Apr 8, 2015

Passover and Yom Kippur - What is the Difference (Millennial Bible Study Part 10)


I'm an American Christian, so the study of the Feasts was new territory for me in 2013; particularly, I've struggled to make sense of Yom Kippur.  How does this fit into the plan?  If Christ fulfilled the Spring Feasts with his first coming, I'd get through Rosh Hashannah but then "What happens next?".  Honestly, I still have much more study to do, but here is what I do know.


To look at this from a Feast perspective (Moedim - God's Divine Appointment), it is of note, that the redemptive sacrifice of Passover is the Lamb which saves you.  The blood of the lamb saved Israel in Egypt and the Messiah's role as the Passover Lamb, once and for all, saves mankind.  (Hebrews 10:10).  

The reconciliation sacrifices of the Yom Kippur, are goats which symbolically cover sin but do not save (Hebrews 10:4).  So, Israel participates in the Day of Atonement as a temporary covering, offered on behalf of the nation of Israel, by the high priest.  The very act of letting the high priest make the sacrifice and accepting it as your own is prophetic.

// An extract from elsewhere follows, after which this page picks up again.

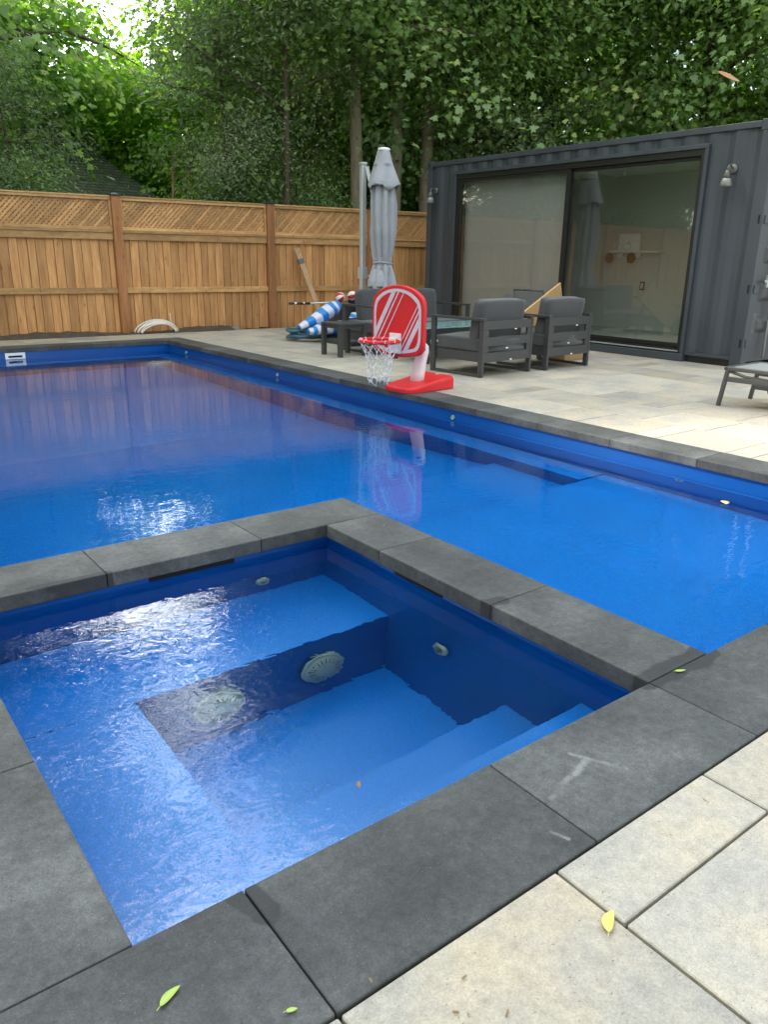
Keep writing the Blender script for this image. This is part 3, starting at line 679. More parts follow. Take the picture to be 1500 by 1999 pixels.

Spiritual Truth:  The fundamental difference between the lamb and the goat is that one saves and other temporarily covers. 

Taken together, one can extrapolate that since the church is never under the covenant of animal sacrifice, (which resumes in the Tribulation and the Millennium) then the church stops being part of the feasts at the Rapture, meaning that Yom Kippur and Tabernacles are fulfilled at the Lord’s Second coming but without a role of the church!

Passover will be celebrated during the Millennium, along with the Feast of Tabernacles for the Nations (Ezek. 45:21-25), it is possible that the New Covenant with Israel (Jeremiah 31:31-34) will omit the other Feasts because Christ's fulfillment of them is complete.  The order of the Feasts is Prophetic in their order - it starts with the Passover Lamb and ends with the Redemption of the Nations and God dwelling among His People.  Blessed be the Name of the Lord.